If you know Daedalic, and I do, you’ll be aware that for a small and mostly adventure-focused publisher their line-up is decidedly mixed. While The Night of the Rabbit, their two The Dark Eye adventures and The Whispered World are all pretty good, Journey of a Roach was dull, Randal’s Monday was fun but had terrible puzzle design, and the Deponia trilogy is one of the worst crimes ever committed upon videogaming. Every game from the Daedalic stable therefore is a flip of a coin. Is newcomer Fire heads or tails? Read on to find out.
The story of Fire is told without any dialogue at all, much like fellow Daedalic adventure Journey of a Roach or the much better example, Amanita Design’s Machinarium. Set in neanderthal times, main character Ungh the caveman is thrown out of his village after letting their first fire go out. He then has a trippy and disturbingly religious encounter with a talking tree who sends him after strange glowworms with the power to send him to different times and places, where he goes in search of a burning bush to please his tribe.

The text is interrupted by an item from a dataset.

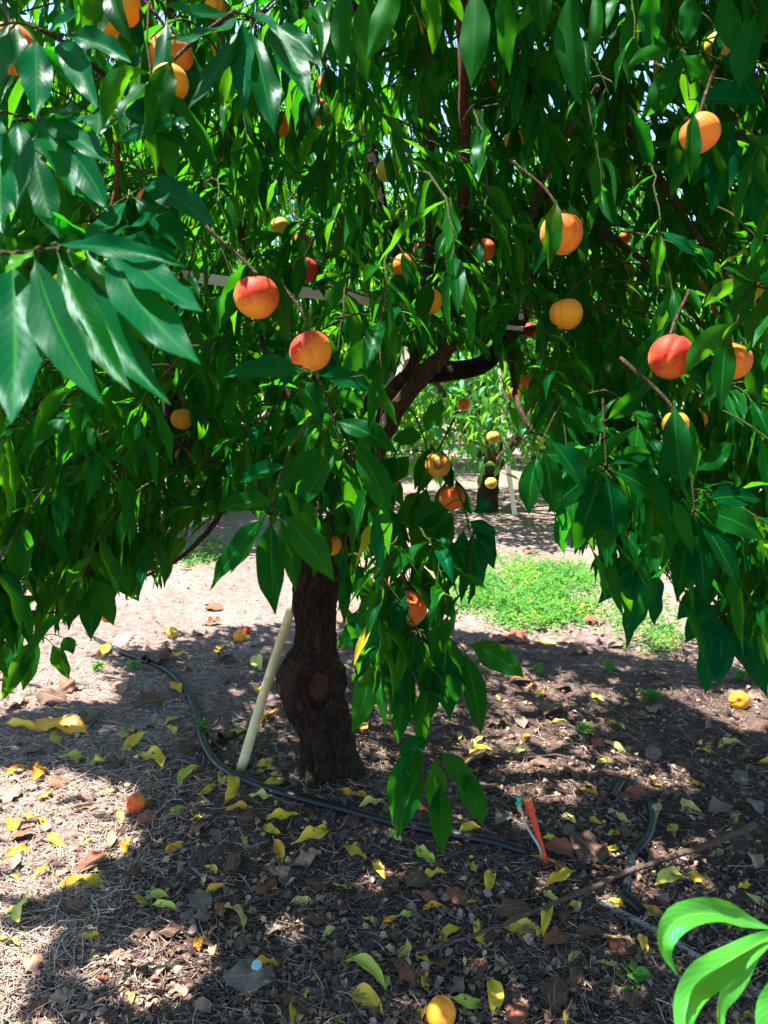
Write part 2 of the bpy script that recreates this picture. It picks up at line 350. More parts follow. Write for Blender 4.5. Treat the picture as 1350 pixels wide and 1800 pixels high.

There are many reasons not to play Fire, and one of those is the story. While there are minor “twists” that I won’t spoil (despite being given away on the Daedalic website) this is not an adventure game you play for the dialogue or plot, because you won’t find either in Fire. Machinarium managed to tell a story without dialogue, as does Shaun The Sheep for that matter, but Fire doesn’t bother. This isn’t a problem really, so long as the rest of the game makes up for this.
It doesn’t.
The big problem with Fire isn’t the story, it’s that it’s been designed in an exceedingly basic and, dare I say it, iPad-friendly way (funny then that it’s not actually on tablets). The player can’t move Ungh directly, they just click on the 1-4 points of interest on each screen and he does something automatically, or click on the arrows at the bottom of the screen to move him to another area. It’s so incredibly basic that it turns every puzzle into less a matter of thinking than a click-fest until something happens. It’s deeply unsatisfying.
Which is annoying, because some of the puzzles can be quite fun. One music-based puzzle for example is almost Sesame Street-like and is actually entertaining, and another where you have to transform Ungh into various animals to proceed is amusing. Indeed, all of Fire is quite sweet and wacky, so it’s hard to have too much of a go at it. I’ll try my best though, since the music puzzle is ruined by having a key piece of the puzzle hidden unless you do something totally unrelated, at which point you can magically just click on the item and it falls down. The internal logic of the game is totally frustrating - sometimes the problem is that Ungh can’t reach an item, but other times the player can just grab things for him anyway. Even if I were to write Fire off as a kid’s game, kids still deserve consistency with their gaming. Heck, I’m pretty sure six-year-olds are less forgiving of this type of rule-making-up than older gamers.
The pains in the arse continue with the inability to save or the total absence of any kind of hints. The lack of a save system is particularly annoying. The game “checkpoints” between areas, and if you know what you’re doing none of the areas last very long admittedly, but that’s all irrelevent - it’s an adventure game! I want to f***ing save! I don’t want to have to redo every action just because I got totally stuck at the end of a level trying to put a hole in a bat and so went to play Dark Souls II instead to calm myself down! I’m not joking!
The absence of hints though means that if stuck you have two choices - click around fruitlessly for half an hour to see if something works or clicks into place, or go looking for a walkthrough. Or quit the game, uninstall it and go play Machinarium instead. Fire is really utterly unhelpful, and Ungh’s useless question mark sign popping out of his head animation is the 2015 equivalent of the classic unhelpful “that doesn’t work” from the worst ’90s adventures. Still, at least pressing spacebar shows up interactive objects. The music and graphics are sweet as well, if both pretty basic. Yep, that’s the extent of my praise for Fire. Hope you enjoyed it.
FIRE VERDICT
Fire is a sweet, innocent adventure with a very kid-friendly style, and it hurts me to kick it in the teeth. But I will. Behind those innocent looks lies a very basic adventure, with no story, no dialogue, no characters, no personality, and no satisfaction. The puzzles are amusing but cheap, relying on the player clicking everything a million times in every order until something works, with no hints to help out and no mid-level save to compound problems. When you solve a puzzle the fact that you had to do everything humanly possible in the game first yields deeply unsatisfying gameplay, and the lack of consistency with rules (does Ungh have to be able to reach something or can the player magically assist?) muddles things further. Unless you’re looking for a quick cheap adventure to play on iPad I cannot recommend Fire at all… and it’s not even on iPad.
TOP GAME MOMENT
The Muppets-like jungle music puzzle.
Good vs Bad
- The look is very sweet, and the music is quite nice
- Despite some imaginative puzzles the design is actually quite cheap, relying on you to click literally everything a million times
- No hints or mid-level save system sends you Alt-Tabbing to get a walkthrough the moment you get stuck
- No consistent rules - can the player grab things for Ungh or not?